Şah Cihan'ın anıtsal yapılara merakı
Haksızlık etmeyelim, Şah Cihan gerçekten ilk başta çok üzülmüş. Diğer iki karısı bile onu teselli edememişler. Şah bir süre sarayına kapanmış, renkli kıyafetler giymemiş, mücevher takmamış, hatta saray yazıcılarının tuttukları kayıtlara göre saçı sakalı beyazlamış. Sonra bir gün kalkıp karar vermiş: "Karıma öyle bir anıt nezar yaptıracağım mi bırakın Hindistan'ı, bütün dünyada eşi olmayacak." Ama Şah Cihan zaten anıtsal yapılara çok meraklıymış. Tac Mahal'in bulunduğu Agra şehrindeki muhteşem Kızıl Kale'yide pek lazım olmadığı halde o yaptırmış, Hindistan'ın dört bir köşesindeki birçok saray, anıt ve başka binayı da. Şah Cihan'ın halktan topladığı vergilerin yüzde 20 kadarını keyfince böyle binaların ve anıtların yapımı için kullandığı tahmin ediliyor. İşte bu yüzden de halkı o zaman çok fakirdi ve aradan geçen 500 yıldan sonra bile hâlâ çok fakir.

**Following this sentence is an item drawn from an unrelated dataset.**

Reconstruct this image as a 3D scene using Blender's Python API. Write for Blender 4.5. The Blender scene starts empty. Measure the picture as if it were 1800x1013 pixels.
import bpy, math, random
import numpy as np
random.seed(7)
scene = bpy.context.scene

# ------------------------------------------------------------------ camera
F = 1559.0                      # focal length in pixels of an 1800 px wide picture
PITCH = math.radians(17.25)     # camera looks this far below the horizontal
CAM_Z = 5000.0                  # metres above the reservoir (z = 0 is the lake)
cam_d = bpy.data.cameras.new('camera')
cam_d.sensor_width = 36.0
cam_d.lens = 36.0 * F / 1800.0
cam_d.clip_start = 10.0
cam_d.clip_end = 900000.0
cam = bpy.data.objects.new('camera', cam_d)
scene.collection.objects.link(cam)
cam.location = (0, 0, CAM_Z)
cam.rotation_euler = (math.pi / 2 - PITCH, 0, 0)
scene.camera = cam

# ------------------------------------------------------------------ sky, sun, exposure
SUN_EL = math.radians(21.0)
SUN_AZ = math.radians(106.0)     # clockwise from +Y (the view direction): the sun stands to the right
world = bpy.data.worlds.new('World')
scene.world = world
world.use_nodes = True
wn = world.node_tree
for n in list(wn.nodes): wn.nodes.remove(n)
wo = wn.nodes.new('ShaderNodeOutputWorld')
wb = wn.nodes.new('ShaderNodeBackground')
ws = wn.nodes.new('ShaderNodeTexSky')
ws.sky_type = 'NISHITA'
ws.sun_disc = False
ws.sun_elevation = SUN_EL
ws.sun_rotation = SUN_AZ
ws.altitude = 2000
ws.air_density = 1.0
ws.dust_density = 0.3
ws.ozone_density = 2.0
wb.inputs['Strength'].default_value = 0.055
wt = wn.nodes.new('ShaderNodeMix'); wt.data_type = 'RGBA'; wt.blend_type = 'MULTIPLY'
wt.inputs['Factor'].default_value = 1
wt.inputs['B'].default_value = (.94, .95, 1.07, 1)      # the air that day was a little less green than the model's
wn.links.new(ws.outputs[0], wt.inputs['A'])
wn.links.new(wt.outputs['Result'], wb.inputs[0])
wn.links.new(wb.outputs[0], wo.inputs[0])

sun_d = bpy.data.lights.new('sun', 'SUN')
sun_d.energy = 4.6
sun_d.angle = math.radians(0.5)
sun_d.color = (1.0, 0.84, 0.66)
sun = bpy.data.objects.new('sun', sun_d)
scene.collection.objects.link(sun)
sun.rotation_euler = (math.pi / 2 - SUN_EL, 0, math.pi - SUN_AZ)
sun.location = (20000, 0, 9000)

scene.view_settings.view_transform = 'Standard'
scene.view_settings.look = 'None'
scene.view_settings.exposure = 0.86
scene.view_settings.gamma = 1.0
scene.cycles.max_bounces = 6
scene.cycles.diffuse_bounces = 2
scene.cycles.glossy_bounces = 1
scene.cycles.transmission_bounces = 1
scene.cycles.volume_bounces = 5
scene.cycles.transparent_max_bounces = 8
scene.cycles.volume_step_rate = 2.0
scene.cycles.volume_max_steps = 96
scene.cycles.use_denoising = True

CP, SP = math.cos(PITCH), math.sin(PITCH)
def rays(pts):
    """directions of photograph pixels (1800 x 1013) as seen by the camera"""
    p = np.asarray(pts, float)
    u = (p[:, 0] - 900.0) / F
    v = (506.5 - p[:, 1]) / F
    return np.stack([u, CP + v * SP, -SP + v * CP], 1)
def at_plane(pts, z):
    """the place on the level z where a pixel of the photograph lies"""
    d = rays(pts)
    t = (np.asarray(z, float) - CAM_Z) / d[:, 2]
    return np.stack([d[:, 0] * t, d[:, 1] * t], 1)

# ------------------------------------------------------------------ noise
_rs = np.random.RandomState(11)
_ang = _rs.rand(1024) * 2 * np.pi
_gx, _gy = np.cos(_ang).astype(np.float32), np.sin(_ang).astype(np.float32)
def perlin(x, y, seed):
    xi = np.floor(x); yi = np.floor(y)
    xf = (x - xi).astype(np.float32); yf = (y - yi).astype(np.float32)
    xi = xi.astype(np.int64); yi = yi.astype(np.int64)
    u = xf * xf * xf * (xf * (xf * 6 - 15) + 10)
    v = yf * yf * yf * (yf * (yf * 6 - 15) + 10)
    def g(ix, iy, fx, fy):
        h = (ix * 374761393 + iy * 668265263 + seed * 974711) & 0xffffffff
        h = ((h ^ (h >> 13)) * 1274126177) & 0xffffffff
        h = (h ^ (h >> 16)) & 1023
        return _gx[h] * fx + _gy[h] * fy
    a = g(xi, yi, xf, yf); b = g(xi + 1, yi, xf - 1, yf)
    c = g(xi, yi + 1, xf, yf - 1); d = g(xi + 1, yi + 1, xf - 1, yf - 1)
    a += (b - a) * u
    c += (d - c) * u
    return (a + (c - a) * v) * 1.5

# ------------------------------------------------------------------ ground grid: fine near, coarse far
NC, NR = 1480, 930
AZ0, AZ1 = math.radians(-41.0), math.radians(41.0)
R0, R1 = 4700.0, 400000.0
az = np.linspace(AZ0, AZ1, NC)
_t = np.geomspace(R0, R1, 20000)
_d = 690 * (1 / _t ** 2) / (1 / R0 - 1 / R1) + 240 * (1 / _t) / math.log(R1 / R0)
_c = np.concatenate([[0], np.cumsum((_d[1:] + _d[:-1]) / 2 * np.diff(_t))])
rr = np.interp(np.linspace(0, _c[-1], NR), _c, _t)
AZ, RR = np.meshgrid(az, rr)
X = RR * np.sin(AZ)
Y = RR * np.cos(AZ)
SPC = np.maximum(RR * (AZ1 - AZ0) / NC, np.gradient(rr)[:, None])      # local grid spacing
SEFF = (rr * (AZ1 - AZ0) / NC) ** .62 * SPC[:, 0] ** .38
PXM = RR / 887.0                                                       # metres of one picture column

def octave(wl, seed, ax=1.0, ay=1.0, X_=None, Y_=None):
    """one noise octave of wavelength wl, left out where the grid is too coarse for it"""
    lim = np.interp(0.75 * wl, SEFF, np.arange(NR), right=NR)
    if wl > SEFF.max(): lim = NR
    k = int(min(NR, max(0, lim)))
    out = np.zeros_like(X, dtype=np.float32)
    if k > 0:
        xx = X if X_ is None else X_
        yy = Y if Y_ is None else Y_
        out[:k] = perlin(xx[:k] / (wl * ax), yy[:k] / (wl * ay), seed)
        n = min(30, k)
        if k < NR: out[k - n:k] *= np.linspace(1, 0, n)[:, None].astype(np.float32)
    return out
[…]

Şah Cihan'ın ömrünün son yılları biraz garip bir şekilde matem ile zevk-ü sefa arasında geçmiş. Tac Mahal bittikten sonraki yıllarda Agra'ya gelen bir Avrupalı gezginin gözlemlerine göre "Şah'ı tek ilgilendiren şey zevklerini tatmin edecek kadınlar bulmak" olmuş. Hatta tarih kitaplarına göre Şah Cihan fazla afrodizyak almaktan hastalanıp aylarca yatmış.

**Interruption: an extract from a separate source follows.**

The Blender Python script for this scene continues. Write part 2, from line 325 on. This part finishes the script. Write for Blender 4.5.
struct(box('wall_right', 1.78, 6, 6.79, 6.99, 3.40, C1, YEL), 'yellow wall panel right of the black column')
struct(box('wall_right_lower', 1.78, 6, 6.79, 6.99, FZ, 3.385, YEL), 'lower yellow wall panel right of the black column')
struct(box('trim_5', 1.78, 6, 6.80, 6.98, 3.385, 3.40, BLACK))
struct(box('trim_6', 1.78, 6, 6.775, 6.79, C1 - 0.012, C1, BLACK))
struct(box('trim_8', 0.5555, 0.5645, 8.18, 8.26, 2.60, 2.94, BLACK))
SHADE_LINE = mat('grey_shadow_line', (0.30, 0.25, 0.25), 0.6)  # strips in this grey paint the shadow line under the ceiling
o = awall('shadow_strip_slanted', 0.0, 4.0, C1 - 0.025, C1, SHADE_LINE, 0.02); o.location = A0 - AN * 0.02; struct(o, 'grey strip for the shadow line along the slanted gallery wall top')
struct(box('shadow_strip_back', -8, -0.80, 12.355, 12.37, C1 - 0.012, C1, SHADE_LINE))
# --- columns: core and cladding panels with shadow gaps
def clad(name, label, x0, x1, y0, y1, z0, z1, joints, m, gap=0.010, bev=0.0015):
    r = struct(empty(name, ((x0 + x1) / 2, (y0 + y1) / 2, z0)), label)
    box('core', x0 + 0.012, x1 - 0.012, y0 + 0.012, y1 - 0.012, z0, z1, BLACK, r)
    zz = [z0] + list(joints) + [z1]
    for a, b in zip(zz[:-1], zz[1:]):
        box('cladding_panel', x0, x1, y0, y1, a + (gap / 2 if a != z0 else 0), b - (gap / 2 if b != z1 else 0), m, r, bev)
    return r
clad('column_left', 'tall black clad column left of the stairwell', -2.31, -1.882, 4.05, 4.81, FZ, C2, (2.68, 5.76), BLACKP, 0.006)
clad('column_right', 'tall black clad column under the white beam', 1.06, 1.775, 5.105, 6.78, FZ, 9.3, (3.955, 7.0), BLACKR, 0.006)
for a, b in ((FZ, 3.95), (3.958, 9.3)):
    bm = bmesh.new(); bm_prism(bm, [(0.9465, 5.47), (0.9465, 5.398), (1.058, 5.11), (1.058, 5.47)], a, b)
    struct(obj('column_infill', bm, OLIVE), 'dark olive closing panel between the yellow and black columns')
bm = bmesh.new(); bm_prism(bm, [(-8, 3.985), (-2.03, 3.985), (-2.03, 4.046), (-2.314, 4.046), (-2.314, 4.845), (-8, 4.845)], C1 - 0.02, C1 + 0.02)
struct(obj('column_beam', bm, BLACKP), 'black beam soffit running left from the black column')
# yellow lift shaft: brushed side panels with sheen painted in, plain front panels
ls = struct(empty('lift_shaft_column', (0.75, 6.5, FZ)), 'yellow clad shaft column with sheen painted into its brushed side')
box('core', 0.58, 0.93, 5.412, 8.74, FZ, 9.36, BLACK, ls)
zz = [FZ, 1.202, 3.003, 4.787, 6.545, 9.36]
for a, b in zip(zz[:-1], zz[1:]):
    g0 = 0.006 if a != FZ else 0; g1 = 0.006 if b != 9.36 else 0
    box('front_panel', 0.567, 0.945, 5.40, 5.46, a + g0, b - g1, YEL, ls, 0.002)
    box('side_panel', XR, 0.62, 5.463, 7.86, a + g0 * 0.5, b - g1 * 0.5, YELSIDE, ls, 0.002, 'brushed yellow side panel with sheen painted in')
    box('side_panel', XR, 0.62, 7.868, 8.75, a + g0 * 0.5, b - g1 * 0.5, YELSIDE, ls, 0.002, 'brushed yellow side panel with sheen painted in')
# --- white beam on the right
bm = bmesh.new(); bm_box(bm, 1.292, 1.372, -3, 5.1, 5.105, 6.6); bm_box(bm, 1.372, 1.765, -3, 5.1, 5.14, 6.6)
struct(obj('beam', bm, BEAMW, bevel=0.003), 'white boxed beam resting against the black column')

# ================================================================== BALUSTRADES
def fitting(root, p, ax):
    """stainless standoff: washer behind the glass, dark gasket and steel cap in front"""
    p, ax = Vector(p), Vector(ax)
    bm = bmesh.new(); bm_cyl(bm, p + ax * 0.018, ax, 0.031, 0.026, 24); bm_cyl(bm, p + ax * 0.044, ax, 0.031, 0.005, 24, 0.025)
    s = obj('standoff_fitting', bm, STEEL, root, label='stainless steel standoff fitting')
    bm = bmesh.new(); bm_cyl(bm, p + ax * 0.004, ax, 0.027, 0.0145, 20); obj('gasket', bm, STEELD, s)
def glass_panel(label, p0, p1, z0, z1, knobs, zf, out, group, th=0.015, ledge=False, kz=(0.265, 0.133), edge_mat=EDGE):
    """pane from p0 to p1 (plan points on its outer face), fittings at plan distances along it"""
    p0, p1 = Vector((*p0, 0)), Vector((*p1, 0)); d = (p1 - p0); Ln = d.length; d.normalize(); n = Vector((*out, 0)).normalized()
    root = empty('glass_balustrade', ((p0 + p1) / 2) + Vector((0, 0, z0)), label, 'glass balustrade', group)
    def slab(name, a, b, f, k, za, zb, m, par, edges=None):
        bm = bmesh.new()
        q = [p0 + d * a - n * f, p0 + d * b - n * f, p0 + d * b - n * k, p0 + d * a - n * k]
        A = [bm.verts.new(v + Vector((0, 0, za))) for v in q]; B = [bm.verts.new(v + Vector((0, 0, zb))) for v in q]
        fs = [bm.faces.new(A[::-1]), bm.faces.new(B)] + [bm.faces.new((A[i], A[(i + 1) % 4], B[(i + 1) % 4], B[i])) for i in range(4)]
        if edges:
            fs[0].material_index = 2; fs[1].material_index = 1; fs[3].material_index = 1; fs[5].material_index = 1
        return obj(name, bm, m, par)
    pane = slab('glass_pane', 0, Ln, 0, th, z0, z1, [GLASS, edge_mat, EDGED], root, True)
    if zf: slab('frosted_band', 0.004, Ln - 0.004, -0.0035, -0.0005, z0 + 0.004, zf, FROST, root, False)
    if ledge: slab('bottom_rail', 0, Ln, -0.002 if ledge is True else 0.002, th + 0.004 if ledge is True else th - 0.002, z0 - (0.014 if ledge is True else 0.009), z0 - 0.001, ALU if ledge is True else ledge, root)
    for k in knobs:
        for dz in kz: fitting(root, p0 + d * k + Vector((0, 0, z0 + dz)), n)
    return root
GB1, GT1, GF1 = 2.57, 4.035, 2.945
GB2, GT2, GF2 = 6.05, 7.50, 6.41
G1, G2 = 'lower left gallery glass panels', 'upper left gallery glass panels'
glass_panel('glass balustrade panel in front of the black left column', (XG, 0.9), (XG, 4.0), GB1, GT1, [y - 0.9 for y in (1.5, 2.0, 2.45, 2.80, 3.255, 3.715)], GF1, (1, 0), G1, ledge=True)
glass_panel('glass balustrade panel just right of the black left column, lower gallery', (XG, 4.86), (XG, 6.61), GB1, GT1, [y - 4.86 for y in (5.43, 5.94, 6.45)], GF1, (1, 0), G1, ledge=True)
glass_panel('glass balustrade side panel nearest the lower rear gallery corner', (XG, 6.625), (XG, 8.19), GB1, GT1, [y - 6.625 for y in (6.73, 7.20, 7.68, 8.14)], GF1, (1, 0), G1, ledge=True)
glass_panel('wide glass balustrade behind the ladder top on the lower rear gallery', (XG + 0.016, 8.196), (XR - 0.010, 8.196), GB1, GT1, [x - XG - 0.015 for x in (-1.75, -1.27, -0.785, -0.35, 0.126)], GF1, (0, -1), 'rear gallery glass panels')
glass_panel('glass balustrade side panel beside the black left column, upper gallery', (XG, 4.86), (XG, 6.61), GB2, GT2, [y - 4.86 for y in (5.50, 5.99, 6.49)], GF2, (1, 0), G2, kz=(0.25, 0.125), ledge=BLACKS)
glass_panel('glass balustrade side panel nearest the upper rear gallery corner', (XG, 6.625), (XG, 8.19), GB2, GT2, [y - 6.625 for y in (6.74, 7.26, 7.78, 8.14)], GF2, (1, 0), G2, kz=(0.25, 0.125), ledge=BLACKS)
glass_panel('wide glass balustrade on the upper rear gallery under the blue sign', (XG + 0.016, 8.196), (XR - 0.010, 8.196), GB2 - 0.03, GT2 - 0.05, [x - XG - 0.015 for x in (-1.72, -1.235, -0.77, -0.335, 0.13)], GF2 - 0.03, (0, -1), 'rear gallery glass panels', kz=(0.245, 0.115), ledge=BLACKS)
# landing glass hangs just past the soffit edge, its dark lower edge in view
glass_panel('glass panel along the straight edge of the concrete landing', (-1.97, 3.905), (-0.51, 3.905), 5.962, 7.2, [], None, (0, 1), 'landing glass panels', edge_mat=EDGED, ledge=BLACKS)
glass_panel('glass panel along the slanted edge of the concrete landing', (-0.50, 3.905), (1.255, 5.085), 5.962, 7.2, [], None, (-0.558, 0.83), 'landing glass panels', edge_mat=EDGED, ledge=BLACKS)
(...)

Babalarının durumuna isyan eden oğullarından Aurangzeb kardeşlerini alt ettikten sonra babasını devirip kendi yaptırdığı "eserler"den biri olan Agra'nın Kızıl Kale'sine hapsetmiş. Şah Cihan da ömrünün son sekiz yılını kaledeki odasının balkonundan Tac Mahal'i seyrederek geçirmiş.

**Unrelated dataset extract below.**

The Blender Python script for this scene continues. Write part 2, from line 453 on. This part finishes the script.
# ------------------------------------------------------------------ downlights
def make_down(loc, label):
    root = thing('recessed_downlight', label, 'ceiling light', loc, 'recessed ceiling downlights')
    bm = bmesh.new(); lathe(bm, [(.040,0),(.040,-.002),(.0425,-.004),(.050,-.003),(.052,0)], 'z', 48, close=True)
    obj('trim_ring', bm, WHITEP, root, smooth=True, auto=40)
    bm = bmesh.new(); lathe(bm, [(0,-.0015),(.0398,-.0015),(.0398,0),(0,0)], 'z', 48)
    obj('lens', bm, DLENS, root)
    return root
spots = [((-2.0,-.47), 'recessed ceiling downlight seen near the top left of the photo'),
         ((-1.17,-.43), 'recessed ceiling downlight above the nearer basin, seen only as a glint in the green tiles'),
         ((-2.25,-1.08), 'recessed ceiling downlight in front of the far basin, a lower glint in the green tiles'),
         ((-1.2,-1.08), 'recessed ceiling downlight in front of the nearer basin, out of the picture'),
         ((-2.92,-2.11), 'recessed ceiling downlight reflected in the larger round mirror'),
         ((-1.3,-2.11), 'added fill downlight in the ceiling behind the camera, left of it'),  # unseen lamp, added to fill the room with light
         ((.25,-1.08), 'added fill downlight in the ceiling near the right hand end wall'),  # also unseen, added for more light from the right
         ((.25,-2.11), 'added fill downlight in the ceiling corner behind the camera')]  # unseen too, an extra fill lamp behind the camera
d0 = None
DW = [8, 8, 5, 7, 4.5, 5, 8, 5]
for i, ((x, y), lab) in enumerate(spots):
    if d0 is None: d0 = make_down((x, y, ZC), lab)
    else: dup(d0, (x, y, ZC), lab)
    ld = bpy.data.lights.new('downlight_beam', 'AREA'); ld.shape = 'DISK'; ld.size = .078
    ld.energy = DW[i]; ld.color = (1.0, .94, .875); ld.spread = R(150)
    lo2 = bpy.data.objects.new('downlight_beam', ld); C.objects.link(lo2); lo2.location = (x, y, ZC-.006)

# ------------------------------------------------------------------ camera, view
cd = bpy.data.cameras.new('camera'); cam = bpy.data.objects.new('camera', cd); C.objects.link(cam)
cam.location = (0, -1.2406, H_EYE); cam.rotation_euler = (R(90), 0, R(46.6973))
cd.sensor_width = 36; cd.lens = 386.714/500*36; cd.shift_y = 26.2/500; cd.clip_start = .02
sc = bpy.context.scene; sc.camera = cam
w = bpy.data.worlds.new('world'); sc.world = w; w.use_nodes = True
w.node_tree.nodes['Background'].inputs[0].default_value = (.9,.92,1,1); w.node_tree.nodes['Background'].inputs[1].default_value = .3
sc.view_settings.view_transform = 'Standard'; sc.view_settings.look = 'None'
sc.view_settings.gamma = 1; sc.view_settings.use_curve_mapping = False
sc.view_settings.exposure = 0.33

Sislerin içindeki karanlık şehir Agra
Agra, Delhi'ye 200 km mesafede bir şehir, ama iki şehri birbirine bağlayan bir otoyol olmasına rağmen ancak 4 saatte ulaşılabiliyor. Tac Mahal'i görmek bu yolu kat etmeye değiyor. Tac Mahal kırmızı taş ve tuğlalardan yapılmış devasa kapılar, camii ve mescitlerin arasında ışıl ışıl parlayan bembeyaz bir bina. Muhteşem bir mimarisi olduğu konusunda kimsenin itirazı olacağını sanmıyorum. Özellikle kıyısında yükseldiği Yamuna nehrinden görünüşü adeta Hindistan'ın özeti gibi. Ama Agra bambaşka bir hikaye,
bir yokluk ve sefalet hikayesi. Agra'ya on beş yıl kadar önce gitmiştim. Hafızamda bir sis bulutunun içinde karanlık bir şehir olarak kalmıştı. Hiç değişmemiş. Tac Mahal'in o bembeyaz görüntüsünü çıkartırsanız, karanlık bir şehir. Siyah sokaklar, çamur içinde mahalleler ve yorgun insanlar.
Bir motosiklet cenneti Hindistan
Hindistan öyle bir çelişkiler ülkesi ki, bu fakirliğin içinde bir sanayicisi çıkıp Range Rover'ı, Jaguar'ı satın alabiliyor, dünyanın Hollywood ile yarışabilen tek sineması Bollywood insanlara rengarenk dünyalar sunabiliyor. Hindistan bir motosikletler ülkesi. Dünyadaki 200 milyon kadar motosiklet, mopet ve benzeri iki tekerlekli aracın 40 milyon kadarı burada. Türkiye'de bu sayı sadece 200 bin kadar. Hintliler bunun az olduğunu düşünmüş olmalılar ki, yılda 5 milyona yakın motosiklet üreten dev şirketleri Bajaj, Kuralkan ile ortaklaşa motosiklet dünyamıza el atmaya hazırlanıyor. Hedefleri birkaç yıl içinde yüzde 25 pazar payına ulaşmak. En iddialı oldukları modelleri de 200 cc'lik Pulsar. Ben motosiklete binmem, onun için size Pulsar'ın şöyle veya böyle olduğu konusunda pek bir fikir veremeyeceğim. Ama seyahat arkadaşlarım olan basın mensupları Bajaj'ın fabrikasındaki 4 buçuk km uzunluğundaki deneme pistinde Pulsar'a binmeye doyamayıp gün batımına kadar çocuklar gibi şen turlar attıklarına göre iyidir diye düşünüyorum.